Następny cytat wyjaśnia podstawy jego rozumowania:
Różne cele [edukacji, przyp. LH] prowadzą do różnych strategii. Ja doszedłem do wniosku, że celem edukacji powinno być wykształcenie kreatywnych myslicieli (...). Przecież mniej chodzi o to, co i ile człowiek wie, ale o to, czy myśli twórczo, czy potrafi znajdować nowe rozwiązania w nowych sytuacjach.
I ostatni cytat - wyjaśniający, czego Resnick doszukał się w przedszkolu:
Po pierwsze większość czasu dzieci tam coś tworzą (...)
Po drugie współpracują w grupie (...)
Po trzecie (...) mają sporo elastyczności (...) mogą podążać za swoimi zainteresowaniami (...)
Większość pracy kreatywnej wywodzi się ze spraw, które nas obchodzą.
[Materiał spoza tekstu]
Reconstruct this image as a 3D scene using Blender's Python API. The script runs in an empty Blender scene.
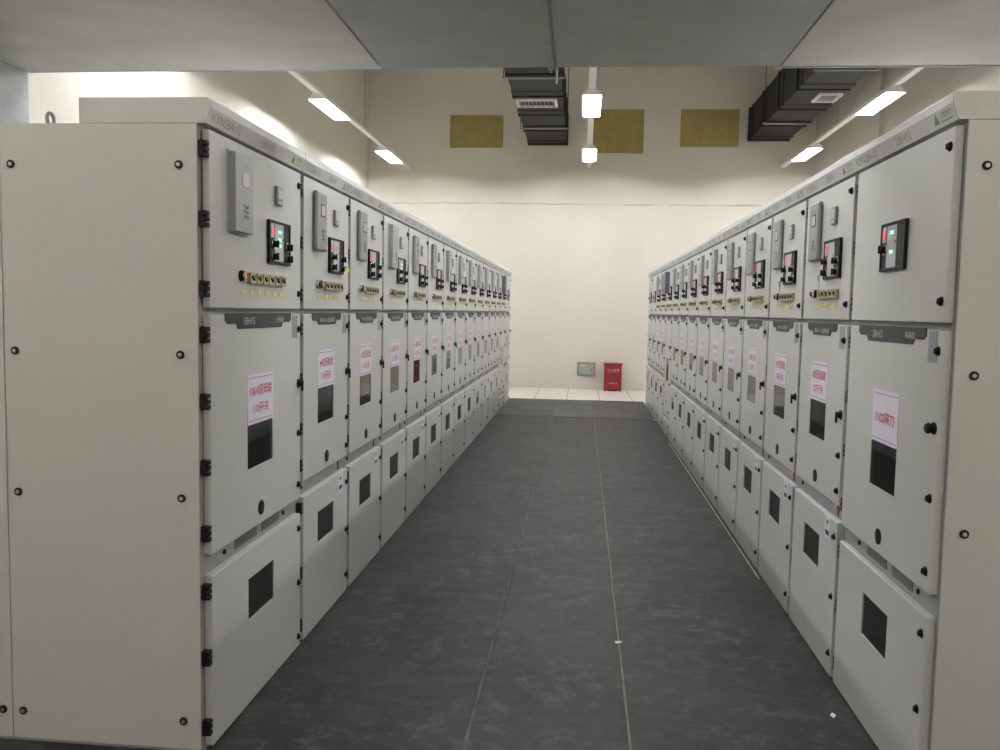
import bpy, bmesh, math, random
from mathutils import Vector, Matrix
random.seed(7)
scene = bpy.context.scene
COL = scene.collection

# ------------------------------------------------------------------ materials
def new_mat(name):
    m = bpy.data.materials.new(name); m.use_nodes = True
    nt = m.node_tree; b = nt.nodes['Principled BSDF']
    return m, nt, b
def L(nt, a, b): nt.links.new(a, b)
def simple(name, col, rough=0.5, metal=0.0, noise=0.0, nscale=40.0, bump=0.0, bscale=600.0, spec=None, emit=None, estr=0.0):
    m, nt, b = new_mat(name)
    b.inputs['Roughness'].default_value = rough
    b.inputs['Metallic'].default_value = metal
    if spec is not None: b.inputs['Specular IOR Level'].default_value = spec
    tc = nt.nodes.new('ShaderNodeTexCoord')
    n = nt.nodes.new('ShaderNodeTexNoise'); n.inputs['Scale'].default_value = nscale; n.inputs['Detail'].default_value = 4
    L(nt, tc.outputs['Object'], n.inputs['Vector'])
    r = nt.nodes.new('ShaderNodeValToRGB')
    r.color_ramp.elements[0].position = 0.3; r.color_ramp.elements[1].position = 0.7
    r.color_ramp.elements[0].color = tuple(c*(1-noise) for c in col) + (1,)
    r.color_ramp.elements[1].color = tuple(min(1, c*(1+noise)) for c in col) + (1,)
    L(nt, n.outputs['Fac'], r.inputs['Fac']); L(nt, r.outputs['Color'], b.inputs['Base Color'])
    if bump > 0:
        n2 = nt.nodes.new('ShaderNodeTexNoise'); n2.inputs['Scale'].default_value = bscale; n2.inputs['Detail'].default_value = 2
        L(nt, tc.outputs['Object'], n2.inputs['Vector'])
        bp = nt.nodes.new('ShaderNodeBump'); bp.inputs['Strength'].default_value = bump; bp.inputs['Distance'].default_value = 0.001
        L(nt, n2.outputs['Fac'], bp.inputs['Height']); L(nt, bp.outputs['Normal'], b.inputs['Normal'])
    if emit:
        b.inputs['Emission Color'].default_value = emit + (1,); b.inputs['Emission Strength'].default_value = estr
    return m

M = {}
M['door'] = simple('door_paint', (0.515, 0.520, 0.490), 0.42, noise=0.04, nscale=180, bump=0.3, bscale=420)
M['side'] = simple('side_panel_paint', (0.50, 0.485, 0.44), 0.45, noise=0.07, nscale=220, bump=0.35, bscale=400)
M['frame'] = simple('frame_paint', (0.30, 0.31, 0.30), 0.5, noise=0.04)
M['header'] = simple('header_paint', (0.66, 0.65, 0.65), 0.45, noise=0.02, nscale=30, bump=0.15)
M['black'] = simple('black_plastic', (0.006, 0.006, 0.007), 0.5, noise=0.1, spec=0.25)
M['plate'] = simple('name_plate_charcoal', (0.033, 0.037, 0.037), 0.5, noise=0.05, spec=0.3)
M['white_ink'] = simple('white_ink', (0.40, 0.42, 0.42), 0.6)
M['bright_ink'] = simple('bright_white_ink', (0.62, 0.55, 0.55), 0.6)
M['mauve_ink'] = simple('mauve_ink', (0.36, 0.14, 0.20), 0.6)
M['seam'] = simple('dusty_seam', (0.17, 0.145, 0.10), 0.8, noise=0.35, nscale=9)
M['seam_dark'] = simple('faint_dusty_seam', (0.070, 0.067, 0.060), 0.8, noise=0.45, nscale=5)
M['green_ink'] = simple('olive_green_ink', (0.33, 0.36, 0.20), 0.6)
M['logo_ink'] = simple('green_logo_ink', (0.22, 0.33, 0.07), 0.6)
M['red_ink'] = simple('red_ink', (0.46, 0.035, 0.05), 0.6)
M['paper'] = simple('lilac_white_paper', (0.70, 0.65, 0.74), 0.6, noise=0.02)
M['sticker'] = simple('grey_sticker', (0.27, 0.27, 0.29), 0.5, noise=0.12, nscale=80)
M['relay_grey'] = simple('relay_dark_grey', (0.27, 0.275, 0.275), 0.5, noise=0.03)
M['relay_alu'] = simple('relay_light_aluminium', (0.36, 0.37, 0.38), 0.45, metal=0.2, noise=0.03)
M['relay_dark'] = simple('relay_slate', (0.12, 0.135, 0.15), 0.5, noise=0.03)
M['screen'] = simple('relay_screen', (0.62, 0.58, 0.48), 0.25)
M['steel'] = simple('brushed_steel', (0.45, 0.45, 0.44), 0.35, metal=0.8, noise=0.05)
M['silver'] = simple('mimic_silver', (0.42, 0.42, 0.45), 0.45, noise=0.08, nscale=90)
M['brass'] = simple('brass_link_plates', (0.40, 0.36, 0.21), 0.45, metal=0.25, noise=0.15, nscale=90)
M['ivory'] = simple('ivory_plastic', (0.55, 0.52, 0.38), 0.5)
M['yellow'] = simple('yellow_tag', (0.70, 0.63, 0.25), 0.5, noise=0.05)
M['orange'] = simple('orange_button', (0.75, 0.22, 0.06), 0.35)
M['red_plastic'] = simple('red_marker', (0.45, 0.06, 0.04), 0.45)
M['red_led'] = simple('red_display', (0.55, 0.06, 0.07), 0.4, emit=(1, 0.2, 0.22), estr=0.22)
M['green_led'] = simple('green_indicator', (0.1, 0.6, 0.2), 0.4, emit=(0.35, 1, 0.5), estr=0.9)
M['pink_led'] = simple('red_indicator', (0.6, 0.1, 0.1), 0.4, emit=(1, 0.35, 0.36), estr=0.25)
M['chrome'] = simple('chrome', (0.65, 0.65, 0.63), 0.25, metal=1.0)
M['bridge_mid'] = simple('bridge_blue_grey_sheet', (0.56, 0.57, 0.54), 0.45, noise=0.05, nscale=6, bump=0.1)
M['bridge_out'] = simple('bridge_light_grey_sheet', (0.80, 0.77, 0.70), 0.45, noise=0.06, nscale=5, bump=0.1)
M['bridge_col'] = simple('bridge_galvanised_column', (0.46, 0.47, 0.47), 0.45, metal=0.1, noise=0.1, nscale=14)
M['bridge_edge'] = simple('bridge_flange_metal', (0.42, 0.44, 0.42), 0.4, metal=0.3)
M['duct'] = simple('black_duct_wrap', (0.021, 0.0215, 0.024), 0.6, noise=0.2, nscale=5, spec=0.25)
M['duct_rib'] = simple('black_duct_rib', (0.010, 0.010, 0.011), 0.55, spec=0.25)
M['galv'] = simple('galvanised_steel', (0.33, 0.33, 0.33), 0.45, metal=0.4)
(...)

Źródło: wywiad Wojciecha Mikołuszko z Mitchelem Resnickiem, Magazyn Focus 9/2011, ss. 32-34. Dostępny także online.
Mitchell Resnick jest profesorem i szefem pracowni o znamiennej nazwie: Lifelong Kindergarten w Media Lab, MIT (Massachusetts Institute of Technology).
Resnick Jest autorem znakomitego Scratcha - zob nasz dział Scratch
Zob. też jego:
bio w Wikipedii: en.wikipedia.org/wiki/Mitchel_Resnick
stronę osobistą: web.media.mit.edu/~mres/
Łatwiej dostać Nobla niż zreformować edukację.
(Kenneth G. Wilson, Noblista)
Łatwiej o Nobla - odpowiedział Kenneth G. Wilson na pytanie Piotra Pacewicza (Gazeta Wybrocza) i Alicji Pacewicz (CEO): Co jest trudniejsze - zdobyć Nagrodę Nobla czy zreformować edukację?
Inny cytat z tego samego wywiadu: Wielu ludzi mnie pyta, czy namawiam ludzkość do porzucenia szkoły. W długiej perspektywie - tak, musimy to zrobić.
Kenneth G. Wilson w 1982 roku został noblistą w dziedzinie fizyki. Kilka lat później zajął się szkoleniem nauczycieli.